It was reported on Iranian PressTV that in a meeting with president Rouhani and members of the Iranian administration, Supreme leader Khamenei set the top national priority. According to the reports, Khamenei declared that the internal economic situation is the top priority, mentioning internal plights like unemployment, poverty and social justice. Well said. One could think for a minute that Khamenei’s words reflect policy and reality. Yet, this needs a reality check.
Only recently, the new Iranian defense minister Brigadier General Amir Hatami announced that Iran’s priority is to export weapons and boost the missile program, and in an additional statement pledged that the support to the resistance front will continue. Another priority which costs money.
Furthermore, it was revealed that Iran has increased its payments to the Hezbollah four-fold, from 200 million dollars to 830 million dollars a year. In addition, the Hamas leader in Gaza Strip, Yehya al-Sinwar, revealed recently that Iran is Hamas’s largest backer financially & militarily, providing weapons and money for resistance. Another priority which costs money.

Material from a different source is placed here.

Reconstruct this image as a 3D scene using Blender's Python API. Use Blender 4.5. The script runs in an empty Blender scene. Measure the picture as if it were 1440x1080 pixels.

Parallel to that, Iran continues its financial support of the Assad regime (already in January 2017, Iran News Update estimated that Iran had poured billions of dollars into the Syrian effort), recruits Afghan and Pakistani Shiite militias (which according to the Washington Times costs at least a monthly salary of 600 dollars per fighter), arms the Taliban (provides arms and military equipment), supports the Houthis in Yemen and a wide range of other subversive activity. Priorities, which all cost large sums of money.
It would not be outlandish to see a link between the sanctions relief and the recent increase in support to the Hamas, Hezbollah and other militias. Some have noted that the increase has occurred since the lifting of the UN sanctions in January 2016. Some have even raised the question in social media, like the RJC tweet “where did Iran get 830 million dollars to give to Hezbollah”.
But even the over-rated sanctions relief cannot support such a budget deficit, and therefore it should not be surprising that recently Radio Farda asks whether Iran is moving towards financial instability, due to the recent value declines in Iran’s currency (about 12%) and the estimate that by the end of the Iranian fiscal year the country will face a 30 billion dollar deficit. Expert opinions in Radio Farda try affiliate the budget deficits to the drop in oil prices, unfulfilled expectations from the lifting of the sanctions and the internal unproductivity, corruption and waste. All overlook the extensive external military expenses.
So we finally return to the question of the real Iranian priorities. If Khamenei really means what he says about “top priority”, he would slash national spending, especially on external military escapades. That doesn’t happen. In fact, its increasing. So either Khamenei does not mean what he says, or he has lost control and everyone can clearly see that he is still in “supreme” control of Iran.